BEGIN PROVIDED RECORDS

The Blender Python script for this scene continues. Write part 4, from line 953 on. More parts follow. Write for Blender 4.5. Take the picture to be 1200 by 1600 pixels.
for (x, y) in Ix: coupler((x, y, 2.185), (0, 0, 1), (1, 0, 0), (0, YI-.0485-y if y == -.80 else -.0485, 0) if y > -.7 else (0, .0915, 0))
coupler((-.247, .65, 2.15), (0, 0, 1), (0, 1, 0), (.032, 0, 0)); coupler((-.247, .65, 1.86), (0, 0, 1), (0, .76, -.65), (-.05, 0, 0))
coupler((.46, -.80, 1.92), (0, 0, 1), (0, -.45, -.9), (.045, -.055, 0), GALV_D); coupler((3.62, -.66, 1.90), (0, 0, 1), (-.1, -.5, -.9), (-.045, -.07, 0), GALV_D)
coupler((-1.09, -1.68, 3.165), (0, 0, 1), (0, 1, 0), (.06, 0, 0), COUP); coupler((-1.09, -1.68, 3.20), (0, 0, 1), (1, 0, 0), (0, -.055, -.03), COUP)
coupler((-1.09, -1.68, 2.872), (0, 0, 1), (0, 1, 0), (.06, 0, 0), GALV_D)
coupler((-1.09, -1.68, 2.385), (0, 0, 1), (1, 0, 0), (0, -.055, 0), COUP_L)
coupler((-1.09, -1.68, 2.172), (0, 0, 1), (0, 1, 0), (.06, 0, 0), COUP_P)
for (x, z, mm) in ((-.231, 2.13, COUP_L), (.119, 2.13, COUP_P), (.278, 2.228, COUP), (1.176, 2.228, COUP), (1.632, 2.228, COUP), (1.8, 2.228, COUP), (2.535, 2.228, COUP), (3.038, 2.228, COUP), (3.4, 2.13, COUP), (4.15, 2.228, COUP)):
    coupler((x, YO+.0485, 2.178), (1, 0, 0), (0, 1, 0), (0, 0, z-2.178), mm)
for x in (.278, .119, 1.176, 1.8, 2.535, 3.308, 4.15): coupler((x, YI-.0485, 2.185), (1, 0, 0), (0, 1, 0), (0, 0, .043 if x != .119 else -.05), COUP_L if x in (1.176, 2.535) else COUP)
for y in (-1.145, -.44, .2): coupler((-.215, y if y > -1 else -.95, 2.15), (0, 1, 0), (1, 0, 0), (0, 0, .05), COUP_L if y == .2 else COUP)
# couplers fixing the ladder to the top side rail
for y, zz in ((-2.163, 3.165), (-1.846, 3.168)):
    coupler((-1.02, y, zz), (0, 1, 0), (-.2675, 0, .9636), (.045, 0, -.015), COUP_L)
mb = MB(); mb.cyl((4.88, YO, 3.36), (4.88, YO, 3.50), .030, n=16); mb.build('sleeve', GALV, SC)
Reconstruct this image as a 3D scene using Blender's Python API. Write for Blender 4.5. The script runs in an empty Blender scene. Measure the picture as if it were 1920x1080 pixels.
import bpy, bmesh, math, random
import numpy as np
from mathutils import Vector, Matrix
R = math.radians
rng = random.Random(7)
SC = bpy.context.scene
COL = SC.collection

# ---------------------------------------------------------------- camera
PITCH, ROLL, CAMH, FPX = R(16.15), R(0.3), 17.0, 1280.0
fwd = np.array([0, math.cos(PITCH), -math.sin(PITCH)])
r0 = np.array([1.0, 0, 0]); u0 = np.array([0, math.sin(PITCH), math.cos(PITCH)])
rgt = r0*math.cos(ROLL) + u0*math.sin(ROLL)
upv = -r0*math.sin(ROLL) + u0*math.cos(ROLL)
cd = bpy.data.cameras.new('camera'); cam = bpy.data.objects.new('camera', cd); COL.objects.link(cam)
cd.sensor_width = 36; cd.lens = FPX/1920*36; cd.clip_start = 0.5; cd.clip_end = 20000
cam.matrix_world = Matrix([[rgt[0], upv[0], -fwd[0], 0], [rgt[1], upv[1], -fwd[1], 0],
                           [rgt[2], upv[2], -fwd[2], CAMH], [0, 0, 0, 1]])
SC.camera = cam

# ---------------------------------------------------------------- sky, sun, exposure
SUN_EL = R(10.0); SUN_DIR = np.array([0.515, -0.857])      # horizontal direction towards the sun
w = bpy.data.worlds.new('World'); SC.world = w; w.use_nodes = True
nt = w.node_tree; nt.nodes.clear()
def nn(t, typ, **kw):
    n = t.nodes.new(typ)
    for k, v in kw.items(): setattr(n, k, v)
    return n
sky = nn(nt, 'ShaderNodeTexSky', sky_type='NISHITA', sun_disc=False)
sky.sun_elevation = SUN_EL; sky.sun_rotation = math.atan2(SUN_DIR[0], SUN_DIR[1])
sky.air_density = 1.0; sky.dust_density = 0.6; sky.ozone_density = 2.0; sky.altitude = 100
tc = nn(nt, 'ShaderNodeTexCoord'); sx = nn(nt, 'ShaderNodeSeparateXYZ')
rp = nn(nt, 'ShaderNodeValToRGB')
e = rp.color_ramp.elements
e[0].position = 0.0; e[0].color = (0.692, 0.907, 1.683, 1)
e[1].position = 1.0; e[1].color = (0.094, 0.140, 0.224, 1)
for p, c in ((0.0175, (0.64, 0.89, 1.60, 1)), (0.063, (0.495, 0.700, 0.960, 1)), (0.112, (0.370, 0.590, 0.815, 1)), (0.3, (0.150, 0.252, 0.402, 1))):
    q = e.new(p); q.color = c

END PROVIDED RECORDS

*GIVEN INSTRUCTION*. Repeat exactly the lines from the one containing "Reconstruct this image" to the one containing "COL = SC.collection", both lines included, and nothing else.

*WORKED SOLUTION*.
Reconstruct this image as a 3D scene using Blender's Python API. Write for Blender 4.5. The script runs in an empty Blender scene. Measure the picture as if it were 1920x1080 pixels.
import bpy, bmesh, math, random
import numpy as np
from mathutils import Vector, Matrix
R = math.radians
rng = random.Random(7)
SC = bpy.context.scene
COL = SC.collection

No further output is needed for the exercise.